Un gesto hacia los emigrantes
Nos hemos hecho tan políticamente correctos que cualquier cosa que digamos tiene un peligro potencial muy superior a los beneficios que pueda aportar. Incluso en el peor de los casos, es más favorable permanecer callados, antes de ver cómo las palabras se vuelven en contra de quien las pronuncia. Lo saben perfectamente los famosos del corazón. Hablar, incluso para defenderse, supone alimentar más programas y más polémica. Por tanto, ya sólo lo hacen cobrando. Pero a los que ni reciben ofertas por hacerlo ni nunca han pensado en vivir de hacer declaraciones –que son la inmensa mayoría de los ciudadanos–, hablar se convierte en un peligro.
La embajadora española en México advirtió a nuestra colonia de que debía protegerse, después de la oleada de secuestros que ha acabado con la vida de cinco españoles en pocos meses, dos de ellos, jóvenes ingenieros de origen cántabro. Pues bien, el Gobierno mexicano ha reaccionado con notorio enfado por el desprestigio internacional supuestamente creado por la embajadora.
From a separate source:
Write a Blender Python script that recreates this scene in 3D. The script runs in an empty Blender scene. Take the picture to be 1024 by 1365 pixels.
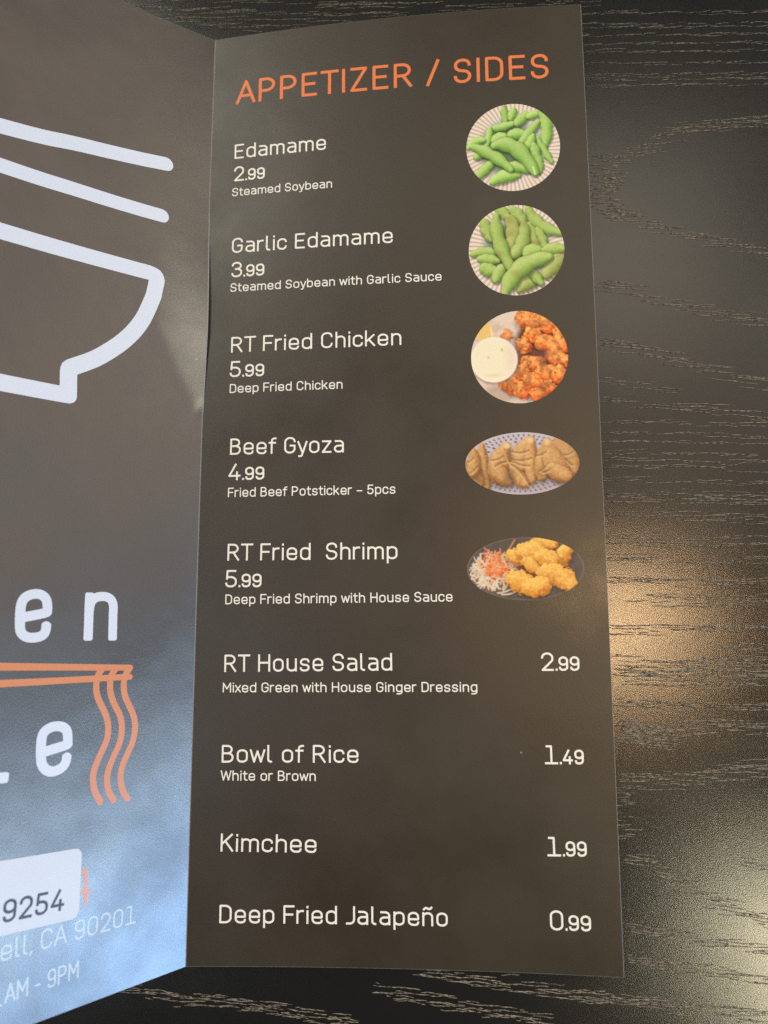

Es cierto que, a veces, se transmiten ideas simplistas acerca de lo que ocurre en otros países. Quien viva en Estados Unidos donde las únicas noticias que llegan de España son las relacionadas con atentados terroristas, puede tener una idea violenta de nuestro país que no se compadece en absoluto con la realidad. Desgraciadamente, podemos hacer poco por evitarlo. Los medios de comunicación resumen lo que pasa cada día en el mundo en muy pocas noticias, y casi nunca positivas. Pero, de ahí a suponer que con esa política informativa tratan de dañar al país en cuestión, va un mundo.
Con la embajadora ha pasado algo parecido. El dramatismo que causa un secuestro, sobre todo si acaba con la muerte del secuestrado, es muy alto para quienes no estamos acostumbrados a ello, y mucho más si se trata de una oleada semejante que ha llegado a afectar en varias ocasiones a una comunidad tan relativamente pequeña como la de nuestros indianos.
El conflicto diplomático parece ya resuelto, pero no puede olvidarse que tenemos una obligación moral de tutelar a nuestros nacionales en el extranjero. Los emigrantes cántabros, o los españoles, son gente a los que no pudimos dar una salida aquí donde nacieron y con los que mantenemos una deuda, incluso con aquellos que han hecho fortuna.
La política de acercamiento que ha emprendido el Gobierno de Miguel Angel Revilla a las colonias del exterior es, sin ninguna duda, un acierto, y probablemente, será muy rentable. Pero resultaría demasiado egoísta si el único objetivo fuera el reunirse con los más adinerados para atraer inversores. El resto de los cántabros que están fuera de la comunidad donde nacieron también tienen el derecho a que las instituciones locales se acuerden de ellos y, entre otras cosas, se preocupen por su seguridad, como ha hecho la embajadora. Y ahora están atravesando un momento difícil, sobre todo quienes viven en México DF.